Ron Dubciak, Executive Director of the Niagara Citizen's Advisory Committee, a non-profit organization, helping youths at risk, shared some of his visdom with us today.   The organization was created by caring, willing people, with expertise in usefull skills, who saw the need for behavioral modification training, via  teaching work skills to youths.   It runs a 14 - 16 week training program for youths ages 16 - 18, dismantling and recycling old computers and other electronic equipment, except monitors.   Up to 60 tons of discarded electronic equipment are processed weekly, earning them three quarter of a million annually.   However, this training is expensive, and they do rely on some government assistance.

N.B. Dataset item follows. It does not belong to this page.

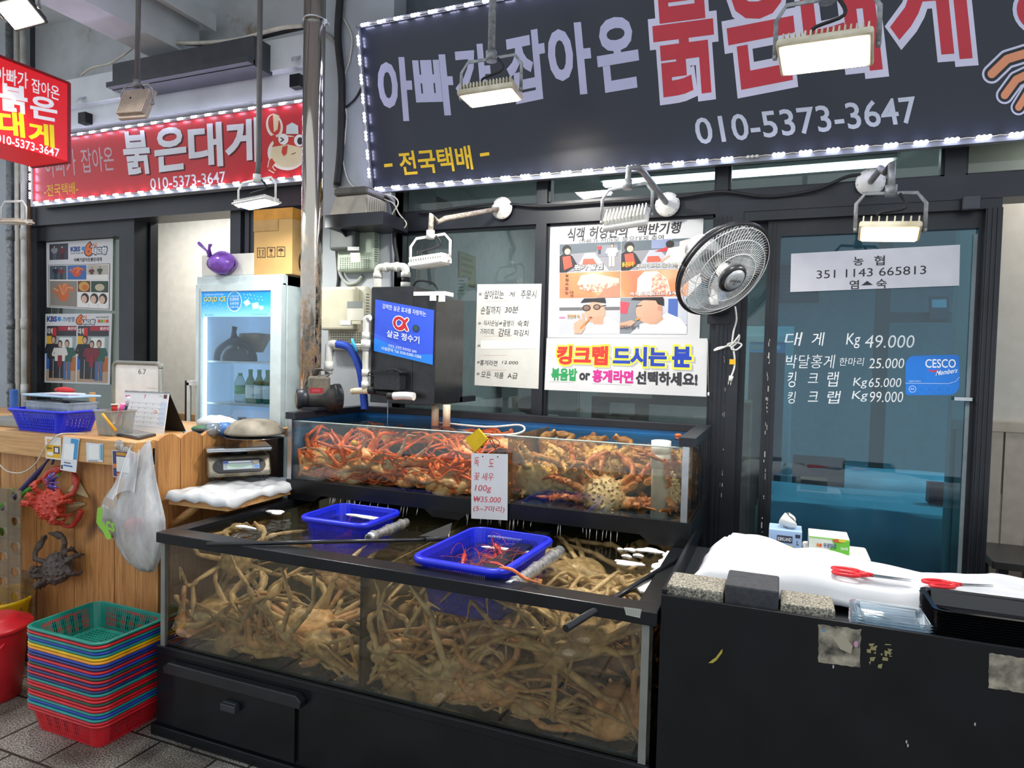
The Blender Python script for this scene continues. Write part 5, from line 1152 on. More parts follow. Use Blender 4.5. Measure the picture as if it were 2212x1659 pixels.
# bag, bottle, pan, lid on the back right of the counter
p = onc(425, 938); b = MB(); b.ell(p+V((0, .14, .045)), (.14, .07, .045), 20, 10); b.ell(p+V((.1, .12, .03)), (.08, .05, .03), 14, 8)
for i, v in enumerate(b.v): n_ = sin(v[0]*70)*cos(v[2]*90+v[1]*40); b.v[i] = (v[0], v[1], max(ZC_+.001, v[2]+.006*n_))
tag(b.build('plastic_bag', PLAS, smooth=True), 'crumpled white plastic bag lying behind the calendar', 'bag')
b = MB(); b.ell(p+V((-.035, .06, .02)), (.06, .035, .02), 14, 8); tag(b.build('green_cloth', mat('green cloth', '#3d6a4a', .7, var=.2), smooth=True), 'folded green cloth under the crumpled white bag', 'cloth')
tag(MB().bx(p.x-.1, p.x+.06, p.y+.0, p.y+.05, ZC_, ZC_+.008).build('blue_sheet', ink('#2a7fd0', .4)), 'flat blue plastic sheet at the counter edge beside the bottle', 'plastic sheet')
bt0 = onc(434, 945)+V((0, .03, .035)); r = thing('water_bottle', 'clear empty water bottle lying with its base towards the street', 'bottle', bt0[:])
MB().lathe([(.012, .0), (.03, .002), (.035, .012), (.034, .06), (.031, .065), (.034, .07), (.034, .13), (.02, .165), (.013, .172), (.013, .19)], 18, M.Translation(bt0) @ M.Rotation(-.5, 4, 'Z') @ M.Rotation(-pi/2, 4, 'X')).build('bottle', see_glass('clear bottle', '#d8e6f2', .12, .05, haze=.3, hazecol='#c8dcee'), r)
MB().lathe([(.0345, .07), (.0355, .071), (.0355, .115), (.0345, .116)], 18, M.Translation(bt0) @ M.Rotation(-.5, 4, 'Z') @ M.Rotation(-pi/2, 4, 'X')).build('bottle_label', mat('blue label', '#3d74b8', .4, var=.3, sc=40), r)
pp_ = aZ(532, 938, ZC_+.02); r = thing('frying_pan', 'dusty steel pan turned upside down on the counter ledge, black handle to the left', 'pan', (pp_.x, pp_.y, ZC_))
MB().lathe([(.145, .012), (.15, .018), (.148, .024), (.13, .05), (.10, .075), (.06, .086), (1e-6, .089)], 28, M.Translation((pp_.x, pp_.y+.06, ZC_+.006))).build('pan', mat('dusty steel', '#857e70', .6, m=.1, var=.3, sc=10, dark='#5d564a'), r)
MB().lathe([(1e-6, -.06), (.06, -.055), (.11, -.02), (.145, .0), (.15, .012), (.146, .012)], 28, M.Translation((pp_.x, pp_.y+.06, ZC_+.064-.064+.004)) @ M.Diagonal((1, 1, -.06, 1))).build('lower_rim', STEEL, r)
hd = V((-.92, -.38, 0)).normalized(); h0 = V((pp_.x, pp_.y+.06, ZC_+.026))+hd*.145
MB().tube([h0, h0+hd*.07], .007, 8).build('shank', STEEL, r); MB().tube([h0+hd*.05, h0+hd*.08, h0+hd*.15, h0+hd*.165], [.010, .013, .012, .007], 10).build('handle', mat('black pan handle', '#222326', .5), r)
p = aX(600, 905, -2.78) if 0 else onc(610, 918); b = MB().bx(p.x-.05, p.x+.05, p.y+.12, p.y+.2, ZC_, ZC_+.02); tag(b.build('black_tray', BLACKP, bev=.004), 'small black tray by the tank post behind the pan', 'tray')
tag(MB().bx(p.x-.07, p.x+.05, p.y+.13, p.y+.24, ZC_+.021, ZC_+.04).build('lunch_box', mat('lime lid', '#a8d84a', .4), bev=.006), 'white box with lime green lid behind the pan', 'box')
# white cable over the beam
PF = pY(YB-.012)
cable('charging_cable', 'thin white cable looping down over the counter beam', [PF(-12, 990), PF(5, 1010), PF(22, 1020), PF(50, 1020), PF(78, 1000), PF(98, 965), PF(125, 940), aZ(150, 936, ZC_+.006), aZ(186, 937, ZC_+.006)], .0032, CABLEW)
# payment cards (codes left out) on the beam
def card(label, tl, tr, br_, bl, base, bands, off=0.):
    q = quad_px(pY(YB-.004-off), tl, tr, br_, bl); r = thing('notice_card', label, 'card', q(.5, .5)[:]); sheet(q, .002, 'card', ink(base, .4), r); a = Art(q, q.n)
    for b_ in bands: a.rect(*b_)
    a.build('print', r); return r
card('small yellow and white payment card at the left on the counter beam', (97, 943), (131, 945), (132, 994), (99, 990), '#e9e6dc', [(.06, .36, .97, .93, '#e8b41e'), (.55, .42, .92, .73, '#26304a', 2), (.63, .47, .85, .68, '#e4e2da', 3), (.12, .68, .5, .84, '#f0eee6', 2), (.12, .48, .42, .56, '#7a5a10', 2), (.12, .1, .32, .28, '#e8a860', 2)])
card('tall white and blue payment card hanging crooked over the beam edge', (137, 943), (171, 948), (164, 1021), (130, 1015), '#dfe3e6', [(.74, .02, .98, .62, '#3f97cf'), (.5, .02, .98, .16, '#3f97cf'), (.14, .2, .76, .66, '#f4f4f2', 2), (.2, .74, .62, .77, '#4a5058', 2), (.2, .82, .75, .86, '#3a6ab0', 2), (.05, .84, .15, .96, '#2a2c30', 2)], .003)
card('pale blue edged payment card taped in the middle of the beam', (186, 956), (222, 959), (222, 998), (187, 997), '#dde2e4', [(.86, .04, .99, .9, '#58a6cc'), (.16, .08, .8, .86, '#f2f2ef', 2), (.1, .93, .7, .97, '#8a9096', 2)])
rq = card('orange and purple payment card on a clip at the counter corner', (242, 972), (290, 976), (290, 1036), (244, 1030), '#d9d6d8', [(.03, .03, .97, .97, '#3f3a6a'), (.03, .5, .2, .66, '#e07a30', 2), (.8, .1, .97, .3, '#8a3f74', 2), (.2, .82, .42, .97, '#e07a30', 2), (.8, .7, .97, .84, '#c8623a', 2), (.2, .06, .8, .18, '#c98f30', 2), (.2, .22, .8, .78, '#e4e2dc', 3)], .006)
a_ = Art(quad_px(pY(YB-.011), (242, 972), (290, 976), (290, 1036), (244, 1030)), (0, -1, 0)); a_.tbox('zero', .52, .86, .78, .93, '#f2f2f2', .01, 3); o = a_.build('lettering', rq)
p = PF(258, 962); r = thing('bulldog_clip', 'clear plastic clip holding the orange and purple card', 'clip', p[:]); MB().lathe([(.026, -.004), (.028, 0), (.026, .004)], 18, M.Translation(p) @ M.Rotation(pi/2, 4, 'X')).lathe([(.016, -.006), (.017, 0), (.016, .004)], 14, M.Translation(PF(272, 972)) @ M.Rotation(pi/2, 4, 'X')).build('clip', see_glass('clear clip', '#e8e8e6', .15, .08, haze=.3), r)
# hanging ornaments on the front boards
YF = YB+.05; PB = pY(YF)
def hang_crab(name, label, px, py, sc, rot, m_, kind='king', seed=5):
    me = crab_mesh(kind, seed, .62, 1.5); me.materials.append(m_); lo, hi = bbox_rot(me, Euler(rot).to_matrix()*sc); p = PB(px, py)
    p = pY(YF-(hi[1]-lo[1])/2)(px, py); o = bpy.data.objects.new(name, me); COL.objects.link(o); o.scale = (sc,)*3; o.rotation_euler = rot; o.location = (p.x-(lo[0]+hi[0])/2, YF-hi[1]-.002, p.z-(lo[2]+hi[2])/2); return tag(o, label, 'crab')
hang_crab('dried_crab', 'bright red dried king crab with purple bow hung on the counter boards', 108, 1070, .84, (1.35, .35, .1), crab_mat('red painted crab', '#c9402c', '#9c2a1c', '#c8452e', '#b8382a', '#d8c0a0', .09, rough=.5), seed=23)
hang_crab('dried_crab', 'dark grey dried king crab hung on the counter boards below the red one', 120, 1212, .80, (1.4, -.5, .3), crab_mat('dark dried crab', '#5a4f47', '#3a322e', '#544a44', '#4a3f38', '#6b6058', .09, rough=.65), seed=37)
b = MB(); pb = pY(YF-.17)(118, 1040)+V((0, .16, 0))
for k in range(9):
    a_ = k*.7; d_ = V((cos(a_), 0, sin(a_))); b.tube([pb+V((0, -.16, 0)), pb+V((0, -.185, 0))+d_*.022, pb+V((0, -.165, 0))+d_*.045], [.003, .013, .004], 6, 0, .35)
tag(b.build('ribbon_bow', mat('shiny purple ribbon', '#5f4796', .2, m=.3, var=.3, sc=60)), 'shiny purple ribbon bow on the red dried crab', 'bow')
# woven shell-like cones
t = NT('woven straw'); ck = t.n('TexChecker'); ck.inputs['Scale'].default_value = 1; 
wv = t.n('TexBrick', i_Vector=t.mapv((1, 1, 1)), i_Scale=26.); wv.inputs['Color1'].default_value = lin('#dcc59a'); wv.inputs['Color2'].default_value = lin('#c9ac76'); wv.inputs['Mortar'].default_value = lin('#4a3a24'); wv.inputs['Mortar Size'].default_value = .03
t.l(t.n('TexCoord').outputs['Generated'], wv.inputs['Vector']); wv.inputs['Scale'].default_value = 9
t.set(Base_Color=wv.outputs[0], Roughness=.7); t.bump(wv.outputs[1], .5); STRAW = t.m
def cone(label, pts, m_):
    P = [PB(*q_) for q_ in pts]; c = sum(P, V())/3; r_ = (0, -1, 0); b = MB(); apex = c+V((0, -.045, 0)); b.add(P+[apex], [(0, 1, 3), (1, 2, 3), (2, 0, 3), (0, 2, 1)]); return tag(b.build('woven_fan', m_, bev=.006), label, 'woven ornament')
cone('upper woven straw cone ornament pointing up beside the red crab', [(168, 1030), (196, 1078), (142, 1065)], STRAW); cone('lower woven straw cone ornament under the upper one', [(136, 1072), (192, 1088), (138, 1117)], STRAW)
b = MB(); b.tube(smooth_path([PB(188, 1100)+V((0, -.03, 0)), PB(182, 1118)+V((0, -.035, 0)), PB(165, 1135)+V((0, -.03, 0)), PB(138, 1130)+V((0, -.02, 0))], 5), [.014]*6+[.012]*4+[.009]*4+[.004]*2, 8); tag(b.build('crab_limb', mat('red dried leg', '#b83428', .5, var=.2, bump=.5, bsc=120)), 'curved red dried crab leg hanging below the woven cones', 'crab leg')
# umbrellas behind the acrylic sheet
def umbrella(label, col, a_, b_, r0):
    A2, B2 = PB(*a_)+V((0, -.03, 0)), PB(*b_)+V((0, -.05, 0)); r = thing('umbrella', label, 'umbrella', B2[:]); MB().tube([A2, A2+(B2-A2)*.15, A2+(B2-A2)*.6, B2], [.006, r0*.6, r0, r0*1.3], 9).build('canopy', mat('umbrella '+col, col, .5, var=.15), r); d_ = (A2-B2).normalized()
    MB().tube(smooth_path([A2, A2+d_*.04, A2+d_*.06+V((.02, 0, .0)), A2+d_*.03+V((.03, 0, -.02))], 4), .006, 7).build('handle', mat('umbrella handle '+col, col, .4), r)
umbrella('folded purple umbrella leaning behind the perforated sheet', '#3a3062', (110, 1000), (30, 1105), .022); umbrella('folded green umbrella leaning beside the purple one', '#4fae32', (120, 1025), (38, 1085), .014)
umbrella('green umbrella tip standing behind the holes of the perforated sheet', '#5aa63e', (28, 1075), (8, 1150), .05)
# perforated acrylic sheets leaning on the boards
ACR = see_glass('frosted acrylic sheet', '#e9dfcd', .07, .06, haze=.24, hazecol='#d8c8ac')
def perf(label, px0, px1, py0, py1, yy, nx, ny, rr, name='perforated_sheet'):
    P = pY(yy); a_, b_ = P(px0, py1), P(px1, py0); x0, x1, z0, z1 = a_.x, b_.x, 0.0, b_.z; b = MB(); cw, ch = (x1-x0)/nx, (z1-z0)/ny; N = 16
    for i in range(nx):
        for j in range(ny):
            cx, cz = x0+cw*(i+.5), z0+ch*(j+.5)
            if (i+j) % 2: b.poly([(x0+cw*i, yy, z0+ch*j), (x0+cw*(i+1), yy, z0+ch*j), (x0+cw*(i+1), yy, z0+ch*(j+1)), (x0+cw*i, yy, z0+ch*(j+1))]); continue
            ci = [(cx+rr*cos(2*pi*k/N), yy, cz+rr*sin(2*pi*k/N)) for k in range(N)]; sqv = []
            for k in range(N):
                c_, s_ = cos(2*pi*k/N), sin(2*pi*k/N); m_ = max(abs(c_), abs(s_)); sqv.append((cx+cw/2*c_/m_, yy, cz+ch/2*s_/m_))
            b.add(ci+sqv, [(k, (k+1) % N, N+(k+1) % N, N+k) for k in range(N)])
    return tag(b.build(name, ACR, solid=.008), label, 'acrylic sheet')
perf('tall clear acrylic sheet with rows of round holes leaning at the far left', -60, 45, 1060, 1450, YB-.10, 4, 14, .023); perf('short clear acrylic sheet with few small holes right behind the tall one', 40, 72, 1236, 1450, YB-.04, 2, 8, .006)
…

A very high percentage of the students have been removed from school, are active criminals, are without work experience, and without any support system ,or home address.   Teaching these youngsters a skill gives them a chance in life that they otherwise would never have had.   Many have returned to school.

The students get training in supervisory skills, group, as well as individual counselling, and first aid training.   A 'Senior Mentoring Program' has been develloped, and the students respect seniors and perform well with them.   Helping, and working in the community gives the students confidence to move forward.   These students worked long hours, cleaning up after the Rotary Rib Fest.

 The students have restored 15,000 computers and have sent them to Haiti, Nicaragua, and other third world countries.   A bottle recycling undertaking went so well that they ran out of bottles.   Recently, the Catholic School Board offered them acreage, on which to grow corn for bio-fuel.  Proceeds from this project will go to a trust fund for some future endeavour.

What a delightful, positive rendition of how dedicated and caring people/teachers can turn our lost youth into good, productive citizens.